«Ho sempre vissuto divisa in due mondi e quando sono in uno penso all’altro»: una frase semplice, un messaggio evidente che ben rappresenta una raccolta di racconti come questa, di donne straniere in Italia. La prima spinta per leggere Lingua Madre Duemiladiciotto (a cura di Daniela Finocchi, edizioni Seb27, pp. 295, euro 15) è certamente di natura politica: deriva dalla volontà di dedicare attenzione a voci che sappiamo essere non solo ignorate, ma anche silenziate nel nostro paese. Istanza questa resa ancora più urgente dalla situazione attuale di barbarie che viene perpetrata nei confronti di coloro che cercano di approdare in Italia per restarci o solo attraversarla.
A causa di questo approccio politico al testo, che si connota anche come assolvimento di un senso del dovere, si prova dello stupore, si sorride fin dalle prime pagine provando piacere nella lettura, un piacere che supera, si lascia agilmente alle spalle la necessità – che pure era reale all’inizio – di leggere la raccolta perché è giusto farlo.

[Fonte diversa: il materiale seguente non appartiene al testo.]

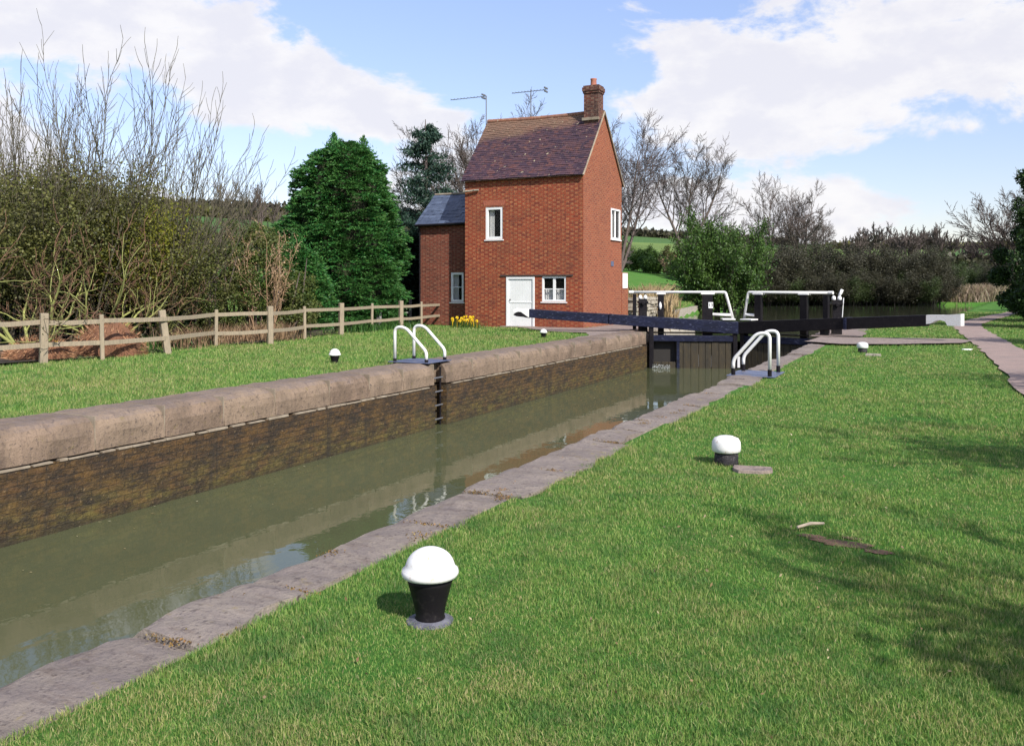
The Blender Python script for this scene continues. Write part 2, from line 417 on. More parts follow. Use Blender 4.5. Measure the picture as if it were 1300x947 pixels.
# ------------------------------------------------------------------ terrain
def sstep(a, b, x):
    t = np.clip((x-a)/(b-a), 0, 1); return t*t*(3-2*t)
YW = 34.0
def xl(Y): return np.interp(Y, [34, 43, 60, 84, 90], [-8.96, -12.4, -15.0, -17, -19])
def xr(Y): return np.interp(Y, [34, 40, 50, 70, 92, 110], [-3.42, -1.3, -.6, .8, 2.6, 5])
def terr(X, Y):
    r = np.hypot(X, Y); az = np.degrees(np.arctan2(X, Y))
    tan_e = np.interp(az, [-180,-100,-60,-43,-30,-17,-8,5,15,20,30,90,180], [0,0,.088,.077,.068,.054,.046,.036,.028,.033,.04,0,0])
    z = tan_e*400*sstep(95, 430, r)
    z = z*(1+.06*np.sin(X*.013)+.05*np.sin(Y*.017+1))
    z = z + 3.3*sstep(38, 115, r)*sstep(-8, -20, az)*(az > -110) + 1.0*sstep(95, 130, r)*sstep(-20,-8,az)
    z = z + .05*np.sin(X*.9+1)*np.sin(Y*.7)*sstep(4, 12, np.abs(X+6.2)-2.8)
    # verge bank on the right of the towpath
    z = z + .35*sstep(2.4, 5.5, X)*(Y > -60)*sstep(120, 60, Y)
    # pound
    dl = X - xl(Y); dr = xr(Y) - X; de = 91 - Y + .15*(X+7)
    inside = np.minimum(np.minimum(dl, dr), de)
    w = sstep(-.7, .25, inside) * (Y > 33.9)
    z = z*(1-w) + w*(-1.1)
    return z
def ext(a, b, n, far, k=1.35, s0=None):
    out = []; x = b; s = s0 or (b-a)/n
    while x < far: s *= k; x += s; out.append(x)
    return out
def terrain():
    xs = list(np.arange(-24, -9.61, .48)) + [-9.6] + list(np.linspace(-9.2, -3.2, 16)) + [-2.95] + list(np.arange(-2.5, 8, .45))
    xs = [-v for v in ext(0, 24, 50, 1500, 1.16, .5)][::-1] + xs + ext(0, 8, 20, 1200, 1.16, .5)
    ys = list(np.arange(-20, 33.5, .75)) + [34.0] + list(np.arange(34.5, 96, .6))
    ys = [-v for v in ext(0, 20, 20, 700, 1.3, 1)][::-1] + ys + ext(0, 96, 100, 1600, 1.09, .8)
    xs = np.unique(np.array(xs)); ys = np.unique(np.array(ys))
    X, Y = np.meshgrid(xs, ys); Z = terr(X, Y)
    # keep the ground flat and crisp beside the chamber
    nx, ny = len(xs), len(ys)
    vid = np.arange(nx*ny).reshape(ny, nx)
    cxm = (xs[:-1]+xs[1:])/2; cym = (ys[:-1]+ys[1:])/2
    CX, CY = np.meshgrid(cxm, cym)
    keep = ~((CX > -9.6) & (CX < -2.95) & (CY < 34) & (CY > -200))
    q = np.stack([vid[:-1,:-1], vid[:-1,1:], vid[1:,1:], vid[1:,:-1]], -1)[keep]
    me = np_mesh('ground', np.stack([X.ravel(), Y.ravel(), Z.ravel()], 1), [q])
    o = link('ground', me, M['ground'], smooth=True); tag(o, kind='structure')
terrain()
def tz(x, y): return float(terr(np.array(float(x)), np.array(float(y))))

def plane(name, pts, m, z=None):
    mb = MB(); mb.poly([(p[0], p[1], p[2] if z is None else z) for p in pts]); return tag(build(name, mb, m), kind='structure')
WL, WR = -8.96, -3.42
plane('lock_water', [(WL-.3,-45),(WR+.3,-45),(WR+.3,29.4),(-6.19,30.1),(WL-.3,29.4)], M['water'], -1.16)
plane('pound_water', [(WL-12,29.6+4.4),(WL-.2,34),(WL-.2,29.2),(-6.19,30.2),(WR+.2,29.2),(WR+.2,34),(9,34),(9,94),(WL-12,94)], M['pound'], -.3)
mb = MB(); mb.box2((WL-1,-45,-3.6),(WR+1,34,-3.4)); tag(build('lock_bed', mb, M['soil']), kind='structure')
mb = MB(); mb.box2((WL-.6,-46,-3.4),(WR+.6,-45.5,0)); tag(build('lock_end_wall', mb, M['lockwall'], uv=True), kind='structure')

# towpath following the right bank
def ribbon(name, pts, width, m, zoff, wob=.06, seed=1):
    rng = random.Random(seed); mb = MB(); L = []
    fine = []
    for a, b in zip(pts[:-1], pts[1:]):
        n = max(1, int((Vector(b)-Vector(a)).length/.6))
        for i in range(n): fine.append(Vector(a).lerp(Vector(b), i/n))
    fine.append(Vector(pts[-1]))
    for i, p in enumerate(fine):
        t = (fine[min(i+1, len(fine)-1)] - fine[max(0, i-1)]).normalized(); nrm = Vector((t.y, -t.x))
        a = p + nrm*(width/2+rng.uniform(-wob, wob)); b = p - nrm*(width/2+rng.uniform(-wob, wob))
        c = [b.lerp(a, k/3) for k in range(4)]
        L.append([(q.x, q.y, tz(q.x, q.y)+zoff) for q in c])
    for r0, r1 in zip(L[:-1], L[1:]):
        for k in range(3): mb.quad(r0[k], r0[k+1], r1[k+1], r1[k])
    return tag(build(name, mb, m, smooth=True), kind='structure')
PATH = [(2.3,-20),(2.0,-5),(1.9,3),(1.7,10),(1.42,15),(1.28,21),(1.12,26),(.85,32),(.62,37),(.75,41),(1.35,46),(2.6,54),(5,66)]
ribbon('towpath', PATH, .95, M['path'], .03)
def path_x(Y): return np.interp(Y, [p[1] for p in PATH], [p[0] for p in PATH])

# paved strips: under the right balance beam, and in front of the cottage
def blob(name, pts, m, z, seed=0, wob=.05):
    rng = random.Random(seed); out = []
    for i in range(len(pts)):
        a, b = Vector(pts[i]), Vector(pts[(i+1) % len(pts)])
        n = max(1, int((b-a).length/.35))
        for k in range(n):
            p = a.lerp(b, k/n); out.append((p.x+rng.uniform(-wob, wob), p.y+rng.uniform(-wob, wob), z))
    mb = MB(); mb.poly(out); return tag(build(name, mb, m), kind='structure')
g = lambda x, y: (G(x, y).x, G(x, y).y)
blob('gate_paving', [g(1022,436), g(1070,439.5), g(1140,439.5), g(1222,438), g(1233,435), g(1215,432.5), g(1150,431.5), g(1085,431), g(1040,430)], M['paving'], .06, 3)
blob('gate_apron', [g(1028,429.5), g(1095,430.5), g(1100,425), g(1080,420), g(1052,419)], M['paving'], .064, 4)
HX0, HX1, HY0, HY1 = -16.8, -11.9, 30.1, 34.3
blob('cottage_paving', [(-9.62,20.5),g(668,443),g(705,435.5),g(748,427.5),g(742,424),g(700,422.5),(-14.3,29.6),(-14.3,30.05),(-11.8,30.1),(-11.8,34.0),(-9.62,34.0)], M['paving'], .05, 5, .06)
mb = MB()
rr = random.Random(5); pts = []
c = G(1068, 690)
for (ox, oy, sx_, sy_) in ((0,0,.17,.07),(.22,-.09,.10,.045),(-.18,.08,.09,.04),(.05,.14,.06,.03)):
    i0 = len(mb.v); n_ = 22
    mb.poly([(c.x+ox+math.cos(k/n_*6.283)*sx_*(.7+.6*rr.random()), c.y+oy+math.sin(k/n_*6.283)*sy_*(.7+.6*rr.random()), .006) for k in range(n_)])
tag(build('bare_patch', mb, M['soil']), kind='structure')
mb = MB(); pts = []
c2 = G(1150, 532)
for i in range(26):
    a = i/26*2*math.pi; q = .3 + .25*rr.random()
    pts.append((c2.x+math.cos(a)*q*2.2, c2.y+math.sin(a)*q*.7, .05))
SOIL = [(c.x, c.y, .27, .11), (c.x+.24, c.y-.13, .16, .07), (c.x-.22, c.y+.1, .15, .06), (c2.x, c2.y, .8, .25)]

# ------------------------------------------------------------------ lock walls with coping stones
def stone_mesh(rng, x0, x1, y0, y1, z0, z1, lip=0, face=1, chips=1.0):
    """one coping stone: x0 water side, x1 land side; worn rounded front edge"""
    mb = MB(); ny = max(3, int((y1-y0)/.09))
    sgn = 1 if x1 > x0 else -1
    prof = [(0, z0), (0, z1-.1), (.012, z1-.045), (.04, z1-.012), (.09, z1), (abs(x1-x0)*.5, z1+.004), (abs(x1-x0), z1-.004), (abs(x1-x0), z0)]
    if sgn < 0: prof = [(0, z0), (0, z1-.21), (.02, z1-.13), (.06, z1-.065), (.13, z1-.02), (.24, z1), (abs(x1-x0), z1-.004), (abs(x1-x0), z0)]
    ph = rng.uniform(0, 50)
    for j in range(ny+1):
        y = y0 + (y1-y0)*j/ny
        edge = min(j, ny-j)
        for k, (dx, z) in enumerate(prof):
            q = noise.noise(Vector((ph, y*3.1, k*.5)))*.028*chips
            q2 = noise.noise(Vector((ph+9, y*5.3, k*.7)))*.018*chips
            if edge == 0: q += .012 if 0 < k < 5 else 0; zz = z - (.012 if k > 1 and k < 7 else 0)
            else: zz = z
            mb.v.append((x0 + sgn*(dx + (q if k < 6 else 2.0*q)), y, zz + (q2 if 0 < k < 7 else 0)))
    n = len(prof)
    for j in range(ny):
        for k in range(n-1):
            a = j*n+k; mb.f.append((a, a+1, a+n+1, a+n))
    mb.f.append(tuple(range(n))); mb.f.append(tuple(ny*n+k for k in reversed(range(n))))
    return mb
rng = random.Random(11)
LW = thing('lock_wall', 'left brick lock wall with moss stains below rounded pink coping stones', 'lock wall', (WL, 12, -1.16))
RW = thing('lock_wall', 'right lock wall topped by flat grey coping slabs along the mown grass', 'lock wall', (WR, 12, -1.16))
LAD = (14.83, 15.27)
def wallface(x, sx, gaps, y0, y1, zt, parent):
    mb = MB(); ys = [y0] + [v for g_ in gaps for v in g_] + [y1]
    for i in range(0, len(ys), 2):
        mb.box2((min(x, x-sx*.5), ys[i], -3.4), (max(x, x-sx*.5), ys[i+1], zt))
    for a, b in gaps:
        mb.box2((min(x-sx*.22, x-sx*.5), a, -3.4), (max(x-sx*.22, x-sx*.5), b, zt))
    build('brick_face', mb, M['lockwall'], parent, uv=True)
wallface(WL+.02, 1, [LAD], -45, 28.3, -.37, LW)
wallface(WR-.02, -1, [], -45, 28.3, -.37, RW)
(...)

Già dalla prima sezione, infatti, Piccole autobiografie portatili, ci si imbatte in brevi racconti, a volte lunghi solo qualche periodo, che sono belli e basta, in cui è possibile riconoscersi o che hanno una cifra stilistica che dà gusto alla lettura: «le chiavi di casa mi danno accesso al mio spazio, me le sono guadagnate. Mi danno sollievo e soprattutto libertà, quella che solo le radici riescono a conferirmi. Perché Adamo ed Eva vengono raffigurati con l’ombelico? Essere madre ti fa essere una peggiore artista?».
In questo modo, da un testo che si potrebbe considerare, anche per via di un pregiudizio, una raccolta prima di tutto politica e solo in seconda battuta letteraria, sorgono quesiti fondamentali.
Quanto il sistema neo-liberale vigente è riuscito a omologare le esistenze di donne di nazionalità diverse, fino a rendere somiglianti le vite di persone che provengono da storie e culture tanto differenti? Oppure è l’umanità nelle sue connotazioni universali a rendere questi racconti così intellegibili per soggetti tanto disparati, come sono le lettrici e le autrici di questi brani?
Inutile attardarsi nella ricerca di risposte. Proseguendo si incontra invece l’estraneità della guerra, che intere generazioni italiane non hanno conosciuto, salvo poche eccezioni: in Ricordi rubati troviamo la tragedia dell’esproprio e della deportazione e in Scelte coraggiose cosa possa significare diventare proprietà di un uomo, perché così ha stabilito la legge del padre.
Succede allora che, messe da parte le questioni troppo grandi come le domande impossibili, si proceda racconto dopo racconto, per quell’unica ragione valida: vedere «l’altra», conoscere qualcosa di se stesse e del mondo attraverso la «sua» scrittura.